Thu, September 5, 8:00 to 9:30am, Loews Philadelphia Hotel, Washington B

Abstract

How do local coalitional and institutional factors affect the ability of metropolitan regions to successfully secure potentially transformative investments from higher levels of government? Recent federal initiatives in areas including infrastructure, the semiconductor industry, and energy decarbonization have initiated a wave of regional industrial policy programs and, consequently, a frenzy of new, but uneven investment in new production facilities, infrastructure, research and development, and workforce training. While an active body of research has begun to substantiate the potential long-term impacts of these investments on the economic trajectories at both the national and subnational levels (see e.g. Juhász et al. 2023), the political economy of how regions secure these investments in the current US context, including coordination that takes place both within and between levels of government, is not yet well-understood.

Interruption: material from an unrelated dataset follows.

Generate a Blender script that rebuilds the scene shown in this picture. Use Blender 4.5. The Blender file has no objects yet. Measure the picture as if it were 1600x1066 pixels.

This study aims to begin to fill this gap by comparing similar economic regions that reached different stages of competition in federal support for local clusters in the electric vehicles / energy storage and biotechnology / health sectors. Drawing from similar federal programs (the Build Back Better Regional Challenge and Regional Innovation Hubs) which each attracted hundreds of applicants, we pursue in-depth comparisons of matched pairs of non-awardees and awardees in the two sectors (n=12). We examine the proposals’ substantive policy content along two primary dimensions: first, the economic, in terms of local investment contributions and their sources, types of economic interventions proposed, and the kinds of economic specialization to be sought with federal investment. The second dimension is the social/environmental, in terms of meeting program criteria for inclusive, sustainable program design. We then consider the features of the coalitions authoring both awarded and non-awarded proposals in terms of the institutional partners that are present in the proposal, their designated project roles, and the career backgrounds (e.g. previous institutional and project experience) of top leadership in the key organizing institutions. Special attention is also given to the presence or absence of state-level actors and their stated roles in the proposed projects.

These analyses help us to understand how different local institutional relations impact local capacity to attract the attention and support of higher-level government institutions for potentially transformative investments. Furthermore, we consider whether and how these differences in local institutional relations correlate to differences in the career backgrounds and prior experience of actors in key institutional positions.